Presence: The Quiet Advantage Most Leaders Overlook

In a marketplace that rewards speed, urgency, and noise, presence is one of the few leadership behaviors that slows the internal chaos long enough for clarity to surface.

Here’s what presence quietly does in your leadership:

1. Presence steadies your tone

When you’re fully present, you stop communicating from the emotional residue of your day.
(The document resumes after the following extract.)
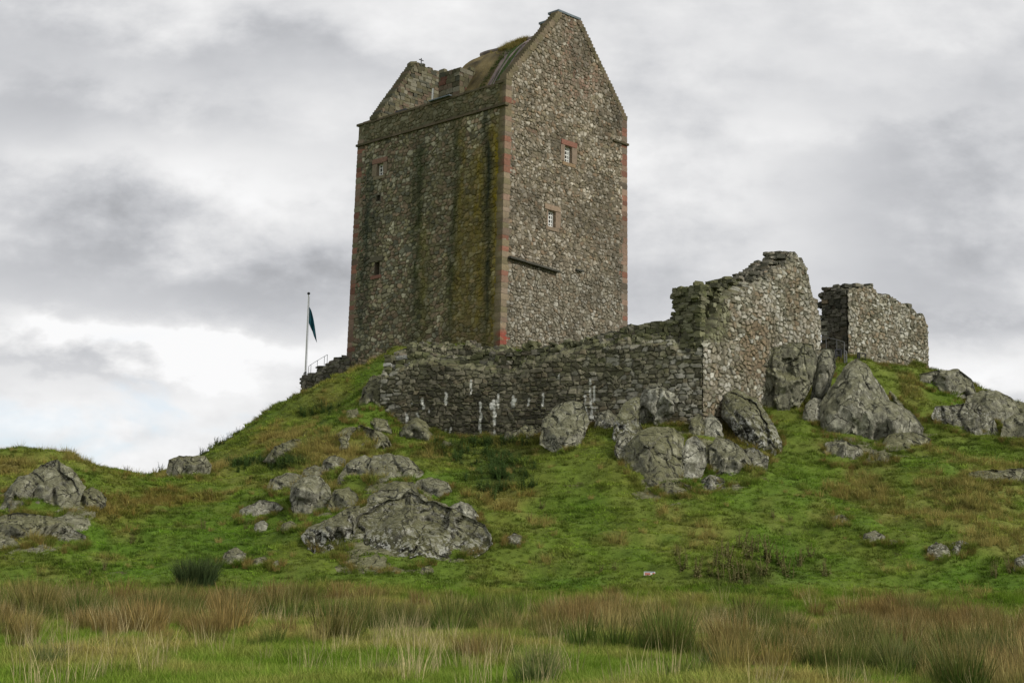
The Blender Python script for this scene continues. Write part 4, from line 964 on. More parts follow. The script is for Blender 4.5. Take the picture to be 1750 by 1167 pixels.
# ------------------------------------------------------------------ rocks
def ico(sub):
    import bmesh
    bm = bmesh.new(); bmesh.ops.create_icosphere(bm, subdivisions=sub, radius=1.0)
    V = np.array([v.co[:] for v in bm.verts]); Fs = np.array([[v.index for v in f.verts] for f in bm.faces]); bm.free(); return V, Fs
ICO = {s: ico(s) for s in (4, 5, 6)}
NR = [0]; EDGE = []
def rock(poly, label, mat='rock', thick=None, tilt=None, hug=False, name='boulder', seed=None, ysink=.0, facets=16, rough=1.0, Y=None, back=.72, group=None, cat='rock', sub=None):
    NR[0] += 1; seed = seed or NR[0] * 7 + 3; r = np.random.default_rng(seed)
    poly = np.array(poly, float); cen = poly.mean(0); cx, cy = (poly[:, 0].min() + poly[:, 0].max()) / 2, (poly[:, 1].min() + poly[:, 1].max()) / 2
    c = np.array([(cen[0] + cx) / 2, (cen[1] + cy) / 2]); bot = poly[:, 1].max(); hgt = bot - poly[:, 1].min(); wid = poly[:, 0].max() - poly[:, 0].min()
    if Y is None:
        h = hit(c[0], bot - hgt * .06); Y = h[1] if h is not None else 75.
        if tilt is None:
            h2 = hit(c[0], bot - hgt * .8); tilt = float(np.clip(.38 * (h2[1] - Y) / max(h2[2] - h[2], .1), .2, .8)) if h2 is not None and h is not None else .5
    if tilt is None: tilt = .5
    if 655 < c[0] < 1400 and bot > 660 and not hug:
        A_, d_, nn_ = (AF, dF, np.array([-dF[1], dF[0]])) if c[0] < 1200 else (AR, dR, np.array([dR[1], -dR[0]]))
        s_, _z = plane_hit(c[0], bot, A_, d_); yw = (A_ + d_ * s_)[1] - .5
        if Y > yw: Y = yw - .2 * (thick or .3 * wid) * yw / F; back = .55
        hm = (bot - poly[:, 1].min()) * Y / F; tilt = float(np.clip((yw - Y) / hm, .05, tilt))
    _ = 0; mpp = Y / F; thick = (thick or 0.40 * min(wid, hgt * 1.6)) * mpp
    if not hug: EDGE.append((poly, c))
    # closed outline -> radius for each direction
    P2 = np.vstack([poly, poly[:1]]); dense = []
    for a, b in zip(P2[:-1], P2[1:]):
        for t in np.linspace(0, 1, 14, endpoint=False): dense.append(a + (b - a) * t)
    dense = np.array(dense) - c; ang = np.arctan2(-dense[:, 1], dense[:, 0]); rad = np.hypot(dense[:, 0], dense[:, 1]); o = np.argsort(ang); ang, rad = ang[o], rad[o]
    aa = np.concatenate([ang - 2 * math.pi, ang, ang + 2 * math.pi]); rr_ = np.tile(rad, 3)
    sub = sub or (6 if wid * hgt > 6000 else 5 if wid * hgt > 700 else 4)
    V, Fs = ICO[sub]
    # fill the outline, then cut the front into broken planes with open joints
    th = np.arctan2(V[:, 2], V[:, 0]); rp = np.interp(th, aa, rr_); sphi = np.clip(np.hypot(V[:, 0], V[:, 2]), 0, 1)
    q = np.sin(np.arcsin(sphi)) ** .72
    grow = 1.07
    px = c[0] + q * np.cos(th) * rp * grow; py = c[1] - q * np.sin(th) * rp * grow * np.where(np.sin(th) < 0, 1.22, 1.0)
    u_, v_ = q * np.cos(th), q * np.sin(th)
    up = (bot - py) * mpp
    na = max(8, int(facets * .6)); aN = r.normal(0, .75, (na, 2)); hN = r.uniform(.62, 1.05, na); cN = r.uniform(-.55, .55, (na, 2))
    wv = .10 * fbm(np.column_stack([u_, v_]), .6, 3, seed + 4)
    front = np.min(hN[:, None] + aN[:, :1] * (u_ + wv - cN[:, :1]) + aN[:, 1:] * (v_ - wv - cN[:, 1:]) + .25, axis=0)
    front = np.clip(front, .12, 1.15)
    fall = (1 - np.clip(q, 0, 1) ** 5)
    w = np.where(V[:, 1] < 0, -front * fall * (1 - .0 * q), np.sqrt(np.clip(1 - q ** 3, 0, 1)) * .8)
    w = np.where(q > .985, 0, w)
    Yd = Y + thick * back + tilt * np.maximum(up, -.3) + w * thick * np.where(v_ < 0, 1 - .25 * v_ * v_, 1)
    if hug:      # bedrock lying just proud of the turf
        gxs = np.linspace(px.min(), px.max(), 14); gys = np.linspace(py.min(), py.max(), 12); G = np.zeros((12, 14))
        for a_ in range(12):
            for b_ in range(14):
                hh = hit(gxs[b_], gys[a_]); G[a_, b_] = hh[1] if hh is not None else np.nan
        G = np.where(np.isnan(G), np.nanmax(G), G)
        fx_ = np.clip((px - gxs[0]) / (gxs[-1] - gxs[0]) * 13, 0, 12.999); fy_ = np.clip((py - gys[0]) / (gys[-1] - gys[0]) * 11, 0, 10.999)
        ix, iy = fx_.astype(int), fy_.astype(int); tx, ty = fx_ - ix, fy_ - iy
        Yt = G[iy, ix] * (1 - tx) * (1 - ty) + G[iy, ix + 1] * tx * (1 - ty) + G[iy + 1, ix] * (1 - tx) * ty + G[iy + 1, ix + 1] * tx * ty
        bmp = fbm(np.column_stack([px, py]) * mpp, 1.1, 4, seed + 77)
        Yd = Yt + np.where(V[:, 1] < 0, -(hug * (.15 + 1.1 * bmp) * (1 - q ** 4)), .35 * fall) + .25 * q ** 6
    P = at_v(px, py, Yd)
    S = max(wid, hgt) * mpp
    met = np.column_stack([(px - c[0]) * mpp, up]); ca_, sa_ = math.cos(r.uniform(-.7, .7)), math.sin(r.uniform(-.7, .7)); met = np.column_stack([met[:, 0] * ca_ - met[:, 1] * sa_, met[:, 0] * sa_ + met[:, 1] * ca_])
    cs = max(S * .24, .28); e1, r1 = stones(met[:, 0], met[:, 1], cs * .8, cs * 1.5, seed, .45); e2, r2 = stones(met[:, 0] + 5, met[:, 1], cs * .35, cs * .6, seed + 50, .45)
    groove = (1 - sstep(e1, .0, .10)) * .035 * min(S, 3) * rough + (1 - sstep(e2, 0, .10)) * .006 * min(S, 3) * rough
    step_ = (r1[0] - .5) * .14 * min(S, 3.5) * rough + (r2[0] - .5) * .025 * min(S, 3) * rough
    disp = rough * (S * .014 * fbm(P, S * .22, 5, seed + 1, .62) - S * .02 * np.abs(fbm(P * np.array([1, 1, .6]), S * .3, 5, seed + 9)) - S * .012 * np.abs(fbm(P, S * .09, 3, seed + 12)) + .022 * fbm(P, .16, 3, seed + 2))
    inward = np.where(V[:, 1] < .1, (groove - step_) * fall ** .5, 0)
    rd = ray(c[0], c[1]); rd = rd / np.linalg.norm(rd)
    dirs = (V[:, :1] * CR[None] + V[:, 1:2] * CF[None] + V[:, 2:3] * CU[None]); P = P + dirs * disp[:, None] + rd[None] * inward[:, None]
    loc = np.array([P[:, 0].mean(), P[:, 1].mean(), P[:, 2].min() + .15])
    ob = mk(name, P - loc, Fs, M[mat], smooth=False); ob.location = loc
    # soften shading while keeping facets
    ob.data.polygons.foreach_set('use_smooth', np.ones(len(Fs), bool)); 
    tag(ob, label, cat, group); return ob
# left outcrop
rock([(-30, 930), (-20, 860), (40, 810), (110, 800), (160, 840), (176, 870), (150, 905), (100, 925), (50, 945)], 'broad bedrock under the slabs of the left-hand outcrop', 'rock', hug=.45)
rock([(28, 866), (44, 818), (70, 797), (96, 787), (126, 806), (143, 832), (128, 868), (104, 882), (60, 884)], 'big smooth grey slab leaning on the left-hand knoll, topmost of the left outcrop', 'rock', facets=9)
rock([(-30, 895), (-5, 862), (8, 842), (30, 815), (50, 812), (60, 832), (42, 868), (20, 884)], 'upright grey rock at the left picture edge, beside the big smooth slab', 'rock')
rock([(-40, 945), (-25, 892), (30, 876), (78, 882), (104, 892), (72, 922), (40, 938), (0, 945)], 'jointed grey rock lowest of the left-hand outcrop', 'rock_moss')
rock([(120, 886), (138, 842), (158, 833), (182, 850), (180, 864), (150, 876)], 'mossy grey rock at right shoulder of the left-hand outcrop', 'rock_moss')
rock([(86, 940), (94, 915), (122, 905), (146, 914), (147, 936), (112, 944)], 'small broken rock in the grass at the foot of the left-hand outcrop', 'rock_speck')
rock([(60, 912), (80, 890), (108, 886), (118, 900), (90, 925), (66, 930)], 'narrow slanting rock under the big smooth slab of the left-hand outcrop', 'rock')
rock([(285, 806), (290, 786), (306, 779), (348, 779), (360, 795), (354, 818), (300, 818)], 'flat-topped dark boulder on the skyline in the dip left of the hill', 'rock_moss', tilt=.2)
# middle outcrop
rock([(530, 945), (545, 880), (590, 835), (650, 815), (720, 826), (790, 856), (826, 890), (826, 935), (780, 958), (700, 972), (610, 976)], 'broad mossy bedrock showing between the rocks of the middle outcrop', 'rock_moss', hug=.2)
rock([(480, 880), (500, 830), (545, 800), (600, 782), (660, 780), (712, 806), (700, 826), (620, 845), (560, 872)], 'low mossy bedrock under the upper stones of the middle outcrop', 'rock_moss', hug=.28)
rock([(516, 916), (528, 901), (560, 888), (592, 870), (614, 864), (606, 905), (596, 948), (582, 958), (556, 945), (530, 934)], 'dark rounded rock speckled white, left shoulder of the big middle outcrop', 'rock_foot')
rock([(580, 958), (584, 925), (602, 888), (634, 858), (700, 846), (764, 866), (822, 898), (839, 926), (806, 946), (745, 962), (690, 974), (640, 978), (600, 974)], 'largest rock of the middle outcrop, a broad dome with white lichen along its foot', 'rock_foot', facets=26, rough=1.5, thick=66)
rock([(640, 868), (648, 838), (672, 822), (704, 824), (716, 845), (700, 870)], 'mossy grey rock stepping up towards the sloping slab of the middle outcrop', 'rock_moss', thick=30)
rock([(560, 868), (572, 838), (596, 832), (612, 850), (606, 872), (580, 880)], 'low mossy rock between the undercut boulder and the ribbed rock', 'rock_moss')
rock([(624, 876), (632, 850), (652, 838), (700, 835), (724, 850), (738, 878), (716, 898), (660, 900)], 'grey cracked rock on top of the largest middle rock mass', 'rock')
rock([(745, 890), (758, 870), (786, 858), (806, 864), (817, 882), (826, 905), (790, 915), (756, 910)], 'grey lump at the right shoulder of the largest middle rock mass', 'rock_pale')
rock([(626, 818), (632, 795), (640, 779), (662, 776), (696, 782), (722, 806), (708, 818), (668, 826), (640, 830)], 'grey sloping slab at the top right of the middle outcrop', 'rock', tilt=.9)
rock([(574, 838), (580, 812), (598, 788), (624, 778), (642, 790), (640, 820), (628, 840), (600, 842)], 'grey ribbed rock left of the sloping slab of the middle outcrop', 'rock', tilt=.8)
rock([(546, 806), (554, 786), (572, 777), (590, 786), (588, 806), (568, 816)], 'rounded knob highest on the left of the middle outcrop', 'rock', tilt=.5)
rock([(496, 852), (500, 830), (520, 815), (545, 814), (563, 834), (567, 855), (562, 872), (528, 888), (506, 884)], 'grey boulder with an undercut chin, left of the middle outcrop', 'rock', rough=1.3)
rock([(455, 838), (464, 819), (490, 808), (514, 812), (520, 830), (492, 848), (466, 849)], 'low grey rock up and left of the undercut boulder', 'rock')
rock([(512, 822), (520, 802), (538, 794), (556, 802), (558, 820), (538, 826)], 'grey stone wedged between the undercut boulder and the rounded knob', 'rock')
rock([(404, 887), (412, 871), (444, 855), (470, 857), (484, 868), (466, 882), (440, 894), (414, 895)], 'separate low rounded rock lying in the grass left of the middle outcrop', 'rock_pale')
rock([(432, 914), (436, 896), (448, 888), (458, 896), (452, 912)], 'small pale stone below the separate low rounded rock', 'rock_pale')
rock([(478, 906), (484, 894), (498, 890), (508, 898), (504, 908), (490, 912)], 'small brownish stone in grass between low rounded rock and middle outcrop', 'rock_moss')
rock([(706, 840), (714, 822), (736, 815), (764, 824), (772, 838), (756, 852), (738, 864), (718, 854)], 'grey boulder on the turf at upper right of the middle outcrop', 'rock')
rock([(376, 966), (384, 944), (402, 935), (420, 946), (420, 964), (398, 970)], 'small rounded stone right behind the dark rush tussock', 'rock')
rock([(420, 972), (430, 956), (452, 950), (462, 962), (452, 974)], 'small flat dark stone right of the rounded stone by the tussock', 'rock_moss')
rock([(458, 974), (462, 962), (474, 957), (482, 966), (478, 976)], 'tiny pale stone at the end of the row by the tussock', 'rock')
rock([(864, 934), (868, 918), (878, 910), (892, 916), (894, 932), (880, 938)], 'small dark stone in the grass right of the middle outcrop', 'rock_speck')
rock([(802, 946), (808, 938), (824, 934), (839, 936), (836, 943), (818, 948)], 'small white stone at the right foot of the middle outcrop', 'white_stone') if False else None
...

Your words reflect your intention, not your hurry.

2. Presence strengthens clarity

Rushed communication creates room for misunderstanding.
Present communication reduces cognitive load for the reader or listener.
Clarity becomes kindness.

3. Presence anchors your brand in integrity

Your brand is not primarily experienced through your website or your tagline.
It’s experienced through the way you show up — in meetings, messages, decisions, and everyday interactions.

Presence ensures those touchpoints reflect what you stand for, not just what you’re juggling.
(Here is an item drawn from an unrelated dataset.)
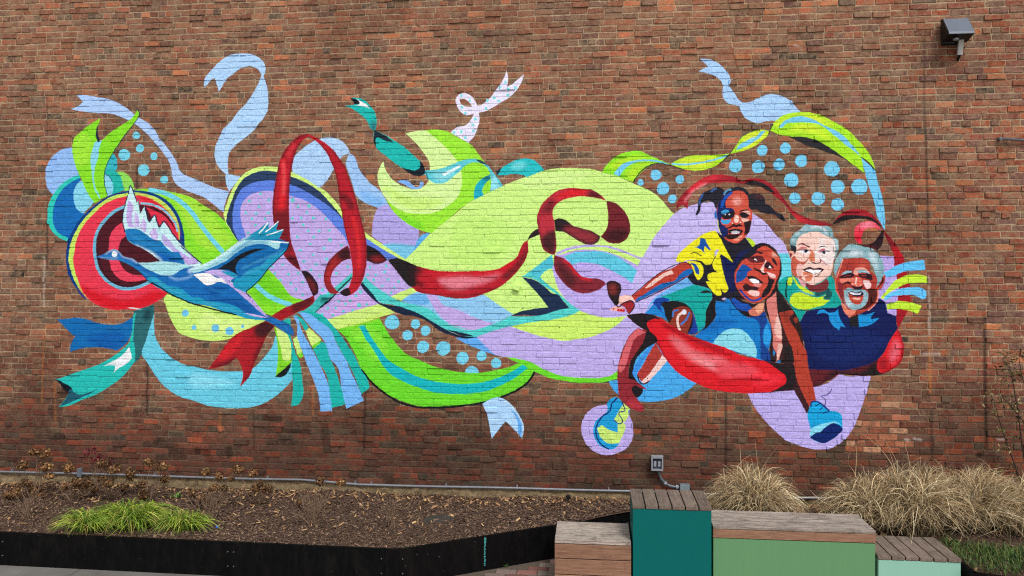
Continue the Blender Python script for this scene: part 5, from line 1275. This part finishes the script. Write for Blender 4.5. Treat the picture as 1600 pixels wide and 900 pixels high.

This is where communication and leadership quietly intertwine:
Presence creates the internal alignment your brand depends on externally.

Why Leaders Drift From Presence (Even When They Know It Matters)

Most leaders don’t drift because they’re careless.
They drift because:

  • decisions stack up
  • expectations pile on
  • inboxes multiply
  • urgency becomes the tone-setter

Before you know it, communication becomes something to “get through,” not something to steward.

This drift shows up in subtle ways:

  • Conversations get shorter.
  •  Tone tightens.
  •  Messages lose warmth, then nuance, then clarity.
  •   Leaders start responding to pressure instead of people.

The irony?
Integrity-based leadership requires presence, not speed.
Presence creates the margin where discernment lives.
And discernment is what keeps communication aligned with your values — not your exhaustion.

This is what I call Trust Tension — the quiet gap between what you intend to communicate and what actually lands on the other side.

Presence closes that gap.

A Practical Presence Reset for Leaders Who Carry A Lot

This isn’t a checklist.
It’s an invitation to pause — intentionally — before you communicate.

Here are a few places where presence shifts the outcome almost immediately:

• Before responding to a message

Ask: What is the real need behind this?
Not every message needs urgency.
But every message deserves clarity.

• Before leading a meeting

Take ten seconds to align your tone with your intention.
People can feel the difference.

• Before delegating something important

Add one sentence of context or appreciation.
It transforms compliance into partnership.

• Before creating content for your company or clients

Check whether your words reflect your values or your velocity.

When you do this consistently, communication stops being something you push out…
and becomes something you build trust with.

Presence Strengthens Your Leadership, Your Communication, and Your Brand

Presence is not the loudest leadership skill, but it is one of the most transformative.

It…

  • steadies your internal pace
  •  reduces relational friction
  •  sharpens clarity
  •   strengthens trust
  •  reinforces your values
  •  and helps your brand sound like the leader behind it

Your team, clients, and partners don’t remember every message you send.
But they remember how you show up.

Presence is the difference between communication that feels transactional…
and communication that feels human.

A Leadership Question Worth Sitting With

Consider this:

Where might presence shift the tone of a conversation, decision, or communication in your world this week?

Sometimes the most meaningful leadership shift isn’t adding something new.
It’s offering something you already carry.

Presence is the gift that keeps giving —
to your team, your clients, your brand, and yes… to you.